The BLT has learned that Principal Deputy Solicitor General Neal Katyal today submitted his resignation, effective at the end of the current Supreme Court term -- which will likely be at the end of this month.
Katyal's move came a day after Donald Verrilli was sworn in as the new solicitor general. Katyal had been the acting SG since predecessor Elena Kagan was nominated to the Supreme Court last year.
Katyal's departure was rumored for months after Verrilli was nominated to the position, though he publicly indicated his support for Verrilli. Katyal stayed on through the end of the Court's argument calendar in April and beyond, defending the constitutionality of the health care reform law in four separate appeals court arguments in the last month.

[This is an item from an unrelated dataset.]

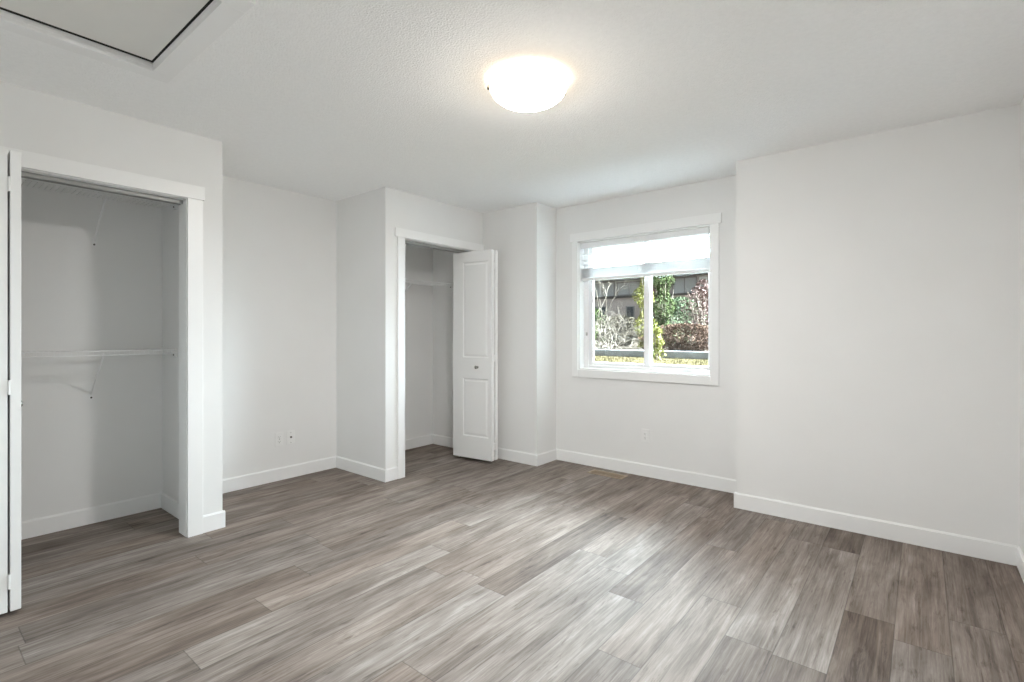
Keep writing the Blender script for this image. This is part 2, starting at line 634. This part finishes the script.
baseboard('baseboard_back', [('y', YK, 1, XA, XE), ('x', XA, 1, YK, C1a - .071)], 'white baseboard behind the viewer')


# closet casings and jambs
def casing(name, a, b_, w, ext, head, label, t=0.018):
    mb = MB()
    x0, x1 = XA, XA + t
    rv = -0.012
    mb.box((x0, a - w, 0), (x1, a - rv, DH + rv))
    mb.box((x0, b_ + rv, 0), (x1, b_ + w, DH + rv))
    mb.box((x0, a - w - ext, DH + rv), (x1 + .004, b_ + w + ext, DH + head))
    o = mb.build(name, M['trim'], bevel=0.002)
    struct(o, label, 'trim')
    jb = MB()
    jt = 0.016
    jb.box((XA - WT, a, 0), (XA + .001, a + jt, DH))
    jb.box((XA - WT, b_ - jt, 0), (XA + .001, b_, DH))
    jb.box((XA - WT, a, DH - jt), (XA + .001, b_, DH))
    jb.build('jamb', M['trim'], o, bevel=0.001)
    return o


casing('trim_1', C1a, C1b, 0.071, 0.009, 0.070, 'flat white casing around the near closet opening')
casing('trim_2', C2a, C2b, 0.062, 0.026, 0.062, 'flat white casing around the far closet opening')


# ------------------------------------------------------------------ bifold doors
def leaf_mesh(w, t, h, side):
    """bifold leaf: local x along the leaf, y thickness, z height; moulded panels on the face y=0 (side=-1) or y=t (side=1)"""
    bm = bmesh.new()
    xs = [0, .124, w - .038, w]
    zs = [0, 0.21, 0.765, 0.965, h - 0.10, h]
    yf = 0.0 if side < 0 else t
    yb_ = t if side < 0 else 0.0
    g = [[bm.verts.new((x, yf, z)) for x in xs] for z in zs]
    panels = []
    for i in range(len(zs) - 1):
        for j_ in range(len(xs) - 1):
            f = bm.faces.new((g[i][j_], g[i][j_ + 1], g[i + 1][j_ + 1], g[i + 1][j_]))
            if j_ == 1 and i in (1, 3):
                panels.append(f)
    k = [bm.verts.new(p) for p in ((0, yb_, 0), (w, yb_, 0), (w, yb_, h), (0, yb_, h))]
    bm.faces.new(k)
    bm.faces.new([k[0]] + [g[0][j_] for j_ in range(4)] + [k[1]])
    bm.faces.new([k[3]] + [g[-1][j_] for j_ in range(4)] + [k[2]])
    bm.faces.new([k[0]] + [g[i][0] for i in range(len(zs))] + [k[3]])
    bm.faces.new([k[1]] + [g[i][-1] for i in range(len(zs))] + [k[2]])
    bmesh.ops.recalc_face_normals(bm, faces=bm.faces[:])
    for f in panels:
        bmesh.ops.inset_region(bm, faces=[f], thickness=0.010, depth=-0.008)
        bmesh.ops.inset_region(bm, faces=[f], thickness=0.012, depth=0.0)
        bmesh.ops.inset_region(bm, faces=[f], thickness=0.022, depth=0.006)
    mb = MB()
    mb.bm.free()
    mb.bm = bm
    return mb


def knob_mb():
    mb = MB()
    mb.lathe([(0, 0), (.013, 0), (.013, .003), (.006, .006), (.006, .014), (.011, .018), (.0155, .024), (.0155, .029), (.010, .033), (0, .034)], 20)
    return mb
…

With a successor installed, though, Katyal apparently felt it was time for his next step. He plans to head into private practice, taking his appellate skills to a firm with an existing or start-up appellate practice. As with most recent SGs, Katyal is likely to be courted by several firms, says Thomas Goldstein of Goldstein, Howe & Russell.
"He is going to be a very hot commodity," said Goldstein, who headed the appellate practice at Akin Gump Strauss Hauer & Feld until six months ago. "He's not unlike Paul Clement -- very young, with 30 years or more of practice ahead of him but already operating at the highest levels."
Katyal, 41, made a name for himself winning the landmark 2006 case Hamdan v. Rumsfeld on behalf of Guantanamo detainees, while on the faculty at the Georgetown University Law Center. He was the first Obama appointee to the SG's office in 2009, and has argued a total of 15 cases before the high court in his career, losing four.